The Houchins’ have about 175 head of dairy cattle on the family’s 450-acre farm.

“We’ve always been farmers,” Daphne said. “So I guess that’s what we are going keep doing. But I like it.”

Caleb Wooten, a 10th-grader at Crossroads Christian, is not shooting for anything as elaborate as the Houchins’ spread.

“I just want small little farm,” he said, “with maybe a few cows and a goat or two.”

Outside the exhibition halls, things decidedly less agricultural were taking form.

Billy Clarke, the owner of Smokey Mountain Amusements, was taking a breather after a typically stressful night.

“I had to go out to Burlington at 3 o’clock in the morning to pick up some of my rides,” Clarke said. “But that’s the way this business is. It’s all about setting it up and taking it down and moving it off to the next place.”

Clarke, who took over Smokey Mountain Amusements nine years ago when the man he worked for died suddenly, has been in the business for a half-century.

“I left home at 16 and started doing this,” he said. “That was 1957, so I’m in my 51st year.”

Clarke and Smokey Mountain Amusements have been supplying the majority of rides for the Iredell County Fair for the past 14 years.

“It’s a hard life; there is no kidding about that,” he said. “I think now the toughest part is keeping good people.”

Clarke said it takes between 30 and 35 men to set up, run and tear down his many rides.

“But in all the time I have done this, we have never missed an opening night,” he said. “We bust our butts and get it done and do what it takes.”

Clarke said he owns all but one of the rides and some of the other features at the fair. He contracts out most of the games and food booths.

One of those contractors is Jack Lewis, who has been in the carnival business for 44 years.

“We are like a community,” said Lewis, 72. “We all know each other and our families all know each other. It really becomes part of who you are.”

At 22, Alicia Daughtry has already spent one-third of her life in the business.

Daughtry, who owns two prize-winning games and a food stand, sort of inherited the business from her father.

She says she has too much in the amusement business to think about doing anything else.

“I’ve invested all this time,” she said. “I’ve got to make it pay off.”

That’s what the gardner Ostwalt is thinking.

“Sure, I’m hoping to win a prize,” he said while pointing out the differences between a Russian tomato and Big Boy tomato.
He also had one last tip for those aspiring to take home a blue ribbon.

“Keep as much of the stem on as you can,” he said. “It makes them hold out a little better and last a little longer.”

General admission for the Iredell County Agricultural Fair is $5 per night.
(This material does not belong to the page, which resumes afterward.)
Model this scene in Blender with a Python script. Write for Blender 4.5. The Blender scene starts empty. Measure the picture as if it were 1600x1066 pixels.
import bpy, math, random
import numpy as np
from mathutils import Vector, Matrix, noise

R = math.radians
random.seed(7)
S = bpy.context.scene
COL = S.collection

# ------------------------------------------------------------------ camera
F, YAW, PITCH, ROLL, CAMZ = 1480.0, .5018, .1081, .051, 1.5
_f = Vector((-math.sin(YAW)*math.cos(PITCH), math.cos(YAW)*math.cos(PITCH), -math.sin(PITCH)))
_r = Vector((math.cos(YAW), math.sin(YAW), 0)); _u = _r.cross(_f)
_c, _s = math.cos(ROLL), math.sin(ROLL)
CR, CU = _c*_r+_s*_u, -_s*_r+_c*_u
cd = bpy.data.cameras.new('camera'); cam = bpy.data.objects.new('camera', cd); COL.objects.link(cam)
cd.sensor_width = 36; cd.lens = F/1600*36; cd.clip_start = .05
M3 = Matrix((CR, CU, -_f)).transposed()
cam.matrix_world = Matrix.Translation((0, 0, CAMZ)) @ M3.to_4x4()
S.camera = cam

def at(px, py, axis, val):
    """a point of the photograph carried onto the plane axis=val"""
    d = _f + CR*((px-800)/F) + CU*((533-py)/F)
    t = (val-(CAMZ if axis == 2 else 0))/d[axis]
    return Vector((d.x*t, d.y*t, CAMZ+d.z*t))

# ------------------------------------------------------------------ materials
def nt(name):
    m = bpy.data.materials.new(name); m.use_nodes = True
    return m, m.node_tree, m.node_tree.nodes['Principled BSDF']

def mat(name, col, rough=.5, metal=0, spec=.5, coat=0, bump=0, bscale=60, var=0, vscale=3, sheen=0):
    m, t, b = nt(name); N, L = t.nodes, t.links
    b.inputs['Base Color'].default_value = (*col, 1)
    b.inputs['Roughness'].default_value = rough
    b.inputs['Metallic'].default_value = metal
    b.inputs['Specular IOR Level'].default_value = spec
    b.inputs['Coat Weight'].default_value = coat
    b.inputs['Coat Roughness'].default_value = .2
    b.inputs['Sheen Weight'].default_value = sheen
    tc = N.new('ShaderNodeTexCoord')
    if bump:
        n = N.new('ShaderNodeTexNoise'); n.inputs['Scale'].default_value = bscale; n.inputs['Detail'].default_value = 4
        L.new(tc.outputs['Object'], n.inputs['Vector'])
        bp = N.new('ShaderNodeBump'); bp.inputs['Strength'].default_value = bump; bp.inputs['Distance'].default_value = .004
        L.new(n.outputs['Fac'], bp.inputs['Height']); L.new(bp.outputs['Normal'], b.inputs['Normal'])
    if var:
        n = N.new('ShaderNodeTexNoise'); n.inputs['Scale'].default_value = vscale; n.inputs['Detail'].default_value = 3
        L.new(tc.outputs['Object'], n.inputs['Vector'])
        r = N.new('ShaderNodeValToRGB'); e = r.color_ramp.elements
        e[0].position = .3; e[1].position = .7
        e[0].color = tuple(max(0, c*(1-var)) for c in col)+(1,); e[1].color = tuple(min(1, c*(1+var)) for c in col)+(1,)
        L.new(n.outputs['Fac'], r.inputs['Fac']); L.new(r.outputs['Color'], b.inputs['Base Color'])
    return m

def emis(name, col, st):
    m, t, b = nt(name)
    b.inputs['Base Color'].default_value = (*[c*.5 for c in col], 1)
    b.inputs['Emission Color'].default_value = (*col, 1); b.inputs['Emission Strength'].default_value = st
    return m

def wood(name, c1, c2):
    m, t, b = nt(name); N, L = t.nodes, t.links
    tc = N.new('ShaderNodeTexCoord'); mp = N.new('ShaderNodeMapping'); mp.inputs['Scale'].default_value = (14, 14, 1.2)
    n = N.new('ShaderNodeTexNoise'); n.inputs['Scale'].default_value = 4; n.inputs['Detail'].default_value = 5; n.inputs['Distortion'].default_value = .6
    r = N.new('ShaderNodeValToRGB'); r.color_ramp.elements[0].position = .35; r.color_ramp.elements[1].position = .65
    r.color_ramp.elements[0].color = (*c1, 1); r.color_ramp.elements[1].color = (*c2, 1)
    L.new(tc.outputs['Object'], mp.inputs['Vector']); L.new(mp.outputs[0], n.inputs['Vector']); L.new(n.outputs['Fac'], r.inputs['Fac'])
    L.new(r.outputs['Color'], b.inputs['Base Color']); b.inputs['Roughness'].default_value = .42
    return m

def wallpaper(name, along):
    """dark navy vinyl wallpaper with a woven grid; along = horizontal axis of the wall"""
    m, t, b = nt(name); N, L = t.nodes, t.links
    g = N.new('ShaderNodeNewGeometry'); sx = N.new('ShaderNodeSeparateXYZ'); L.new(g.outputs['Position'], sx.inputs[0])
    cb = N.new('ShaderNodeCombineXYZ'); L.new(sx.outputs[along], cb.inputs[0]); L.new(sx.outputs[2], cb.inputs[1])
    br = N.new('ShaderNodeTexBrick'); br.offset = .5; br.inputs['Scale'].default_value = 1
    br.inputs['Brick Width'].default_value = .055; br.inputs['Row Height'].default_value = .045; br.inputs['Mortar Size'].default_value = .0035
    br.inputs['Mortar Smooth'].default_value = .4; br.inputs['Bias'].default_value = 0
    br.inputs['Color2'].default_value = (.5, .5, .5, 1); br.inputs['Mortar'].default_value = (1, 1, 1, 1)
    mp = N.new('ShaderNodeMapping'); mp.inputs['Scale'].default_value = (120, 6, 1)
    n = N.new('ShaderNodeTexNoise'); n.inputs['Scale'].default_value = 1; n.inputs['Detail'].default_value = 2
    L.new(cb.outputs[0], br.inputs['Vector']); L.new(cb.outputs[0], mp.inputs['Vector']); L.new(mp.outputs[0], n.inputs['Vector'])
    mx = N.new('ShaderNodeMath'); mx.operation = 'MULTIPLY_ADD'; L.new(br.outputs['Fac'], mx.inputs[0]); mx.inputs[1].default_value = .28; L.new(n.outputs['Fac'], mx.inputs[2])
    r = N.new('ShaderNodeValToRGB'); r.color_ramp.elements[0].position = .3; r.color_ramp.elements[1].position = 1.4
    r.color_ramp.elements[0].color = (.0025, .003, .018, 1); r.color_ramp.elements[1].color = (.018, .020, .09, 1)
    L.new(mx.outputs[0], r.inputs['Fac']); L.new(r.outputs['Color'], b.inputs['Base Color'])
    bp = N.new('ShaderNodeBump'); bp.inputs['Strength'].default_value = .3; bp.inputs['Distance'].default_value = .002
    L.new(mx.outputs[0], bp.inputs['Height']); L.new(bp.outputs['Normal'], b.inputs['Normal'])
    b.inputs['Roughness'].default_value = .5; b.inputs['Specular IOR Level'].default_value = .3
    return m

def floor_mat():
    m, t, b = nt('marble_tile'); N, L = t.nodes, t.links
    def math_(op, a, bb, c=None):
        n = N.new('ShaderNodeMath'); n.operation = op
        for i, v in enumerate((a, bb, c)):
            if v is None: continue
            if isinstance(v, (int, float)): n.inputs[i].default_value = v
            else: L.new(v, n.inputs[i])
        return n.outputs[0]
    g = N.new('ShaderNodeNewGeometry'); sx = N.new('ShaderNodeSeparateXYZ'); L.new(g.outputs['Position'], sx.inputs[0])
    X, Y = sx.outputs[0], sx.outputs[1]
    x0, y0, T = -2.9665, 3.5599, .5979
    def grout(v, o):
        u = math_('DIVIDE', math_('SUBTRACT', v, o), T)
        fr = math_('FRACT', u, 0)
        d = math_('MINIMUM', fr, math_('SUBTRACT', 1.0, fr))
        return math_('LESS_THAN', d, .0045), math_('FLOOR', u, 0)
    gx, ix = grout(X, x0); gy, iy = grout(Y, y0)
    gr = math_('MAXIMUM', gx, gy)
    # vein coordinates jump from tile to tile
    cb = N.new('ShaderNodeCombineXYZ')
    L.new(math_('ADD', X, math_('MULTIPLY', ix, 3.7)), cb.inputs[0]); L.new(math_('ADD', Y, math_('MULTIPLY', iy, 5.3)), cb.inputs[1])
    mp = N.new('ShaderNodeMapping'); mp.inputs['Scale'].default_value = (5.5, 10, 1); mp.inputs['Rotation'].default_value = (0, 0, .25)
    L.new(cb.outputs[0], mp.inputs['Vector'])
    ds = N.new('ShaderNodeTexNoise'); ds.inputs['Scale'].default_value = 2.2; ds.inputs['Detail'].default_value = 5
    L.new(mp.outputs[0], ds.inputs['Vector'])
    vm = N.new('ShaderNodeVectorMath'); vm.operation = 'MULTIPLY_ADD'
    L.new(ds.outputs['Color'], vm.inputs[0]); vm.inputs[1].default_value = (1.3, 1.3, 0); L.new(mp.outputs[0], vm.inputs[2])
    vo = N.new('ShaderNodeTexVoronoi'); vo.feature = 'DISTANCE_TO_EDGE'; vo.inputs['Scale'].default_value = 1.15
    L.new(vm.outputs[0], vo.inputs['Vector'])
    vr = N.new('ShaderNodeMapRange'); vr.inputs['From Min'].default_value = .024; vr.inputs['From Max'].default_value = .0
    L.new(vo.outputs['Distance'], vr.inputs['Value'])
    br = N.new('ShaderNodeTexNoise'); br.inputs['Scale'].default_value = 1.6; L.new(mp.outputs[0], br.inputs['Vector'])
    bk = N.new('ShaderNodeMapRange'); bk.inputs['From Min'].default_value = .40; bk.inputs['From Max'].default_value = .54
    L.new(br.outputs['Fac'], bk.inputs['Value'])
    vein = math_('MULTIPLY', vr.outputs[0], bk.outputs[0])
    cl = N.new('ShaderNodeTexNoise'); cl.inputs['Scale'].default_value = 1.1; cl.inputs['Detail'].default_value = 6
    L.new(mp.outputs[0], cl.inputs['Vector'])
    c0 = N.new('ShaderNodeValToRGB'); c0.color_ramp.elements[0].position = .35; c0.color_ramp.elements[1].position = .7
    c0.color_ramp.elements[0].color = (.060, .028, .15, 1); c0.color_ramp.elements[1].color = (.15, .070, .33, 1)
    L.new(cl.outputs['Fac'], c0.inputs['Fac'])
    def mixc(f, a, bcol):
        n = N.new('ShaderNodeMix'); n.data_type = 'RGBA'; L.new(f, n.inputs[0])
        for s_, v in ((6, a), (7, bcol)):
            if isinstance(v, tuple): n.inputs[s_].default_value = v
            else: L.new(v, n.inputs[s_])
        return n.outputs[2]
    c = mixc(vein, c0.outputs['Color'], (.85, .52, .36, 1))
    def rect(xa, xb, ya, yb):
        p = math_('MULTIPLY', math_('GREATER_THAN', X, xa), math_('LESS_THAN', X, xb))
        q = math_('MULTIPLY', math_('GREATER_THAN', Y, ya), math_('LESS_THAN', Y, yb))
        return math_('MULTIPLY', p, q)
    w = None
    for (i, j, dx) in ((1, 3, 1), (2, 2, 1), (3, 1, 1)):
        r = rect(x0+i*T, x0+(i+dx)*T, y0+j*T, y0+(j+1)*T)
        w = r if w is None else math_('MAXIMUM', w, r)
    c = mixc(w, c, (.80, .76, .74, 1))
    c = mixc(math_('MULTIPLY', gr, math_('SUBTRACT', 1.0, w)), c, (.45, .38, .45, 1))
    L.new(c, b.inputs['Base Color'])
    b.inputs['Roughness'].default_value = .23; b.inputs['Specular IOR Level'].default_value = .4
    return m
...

Rides are $15 for unlimited use.

Jim Head, of the Statesville Kiwanis Club, is the fair manager. He said the weather is expected to hold out for the week and organizers are expecting a total draw of more than 50,000 for the six nights.

“This year, I don’t even think the fair can bring us rain,” Head said. “So I think we are going to have some good crowds.”

Rides and shows open at 5 p.m on the Monday, Tuesday and Wednesday and at noon on Saturday.